Yes, Virginia, You Are a Hamm

I’m not sure I wanted to get into this, but, oh, well . . . . One of the books mentioned on my recent reading list is Bertha Venation by Larry Ashmead, who’s spent decades collecting funny names of real people. The post prompted this comment from Thomas MacEntee of Destination: Austin Family, in which he lists quite a few funny names. Just for the heck of it, I decided to try and find some of them . . . . and,

1. There are more “Rosie Cheeks” in America than you’d care to know.

2. Up until 1930, “Charity Cases” were widespread around the country. On the first census of the Depression [1930], there’s just one!

3. The 190 census shows “Della Ware” from coast to coast.

4. Emma Grate came from Germany in 1865 [true!].

5. Just five “Emma Grants” applied for U.S. passports between 1873 and 1925, while approximately 65 “Emma Grants” entered the United States. One “Emmy Grant” came from Canada in 1931.

6. For decency’s sake, I’ll just note that the name “Eileen Dover” is way more popular than it ought to be.

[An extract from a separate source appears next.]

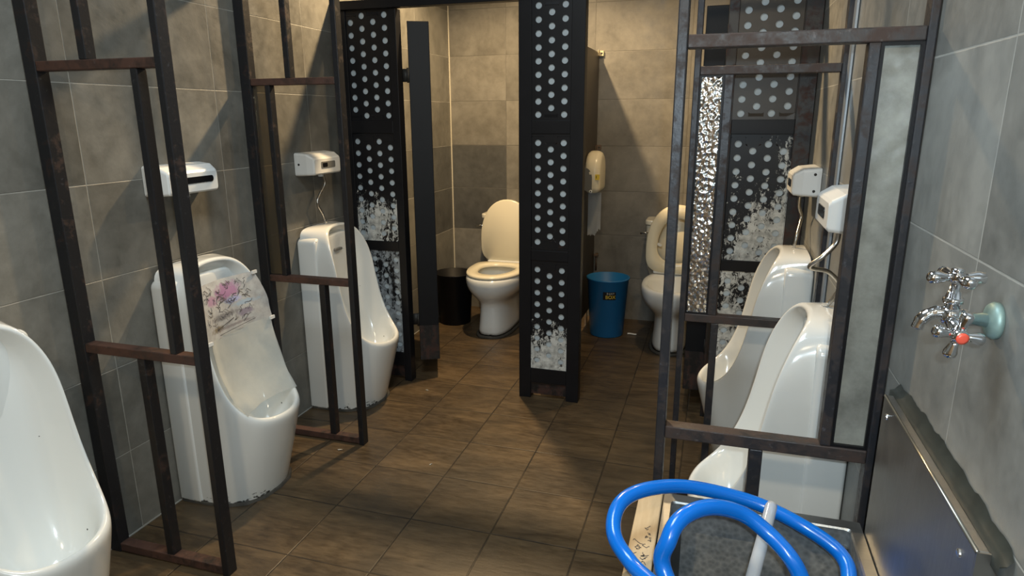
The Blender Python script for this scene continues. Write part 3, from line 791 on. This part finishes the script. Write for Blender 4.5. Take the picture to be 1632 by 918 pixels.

7. The 1910 census shows two women in Manhattan who are “Helen Bedd” [a mother and daughter, no less!].

8. I couldn’t find “Ida Slapter,” but there are numerous people named “Ida Kister.”

9. California and Texas each have six women who are “Robyn Banks.”

10. And census records report at least 32 Virginia Hamms!

Check out Thomas’ s comment for more names.

He Certainly Deserves An Eternal Reward

Chris over at The Genealogue frequently spots and highlights unusual names. Recently, he had these (1, 2, 3). I don’t know if he’s seen the 1880 census for Clinton County, Iowa.

On that census, there’s a nineteen year old grocery clerk, the son of German immigrants. Fredrick and Lisette Lindloff apparently named their son “Through.” That by itself would be strange, but it gets better. Professor Murray Heller explains in his 1975 introduction to N.N. Puckett’s work, Black Names in America, that the young man’s full name was Through Much Trial and Tribulation We Enter the Kingdom of Heaven Lindloff.

Born in 1881, “Through” died on March 11, 1947, and presumably fulfilled his eponymous admonition.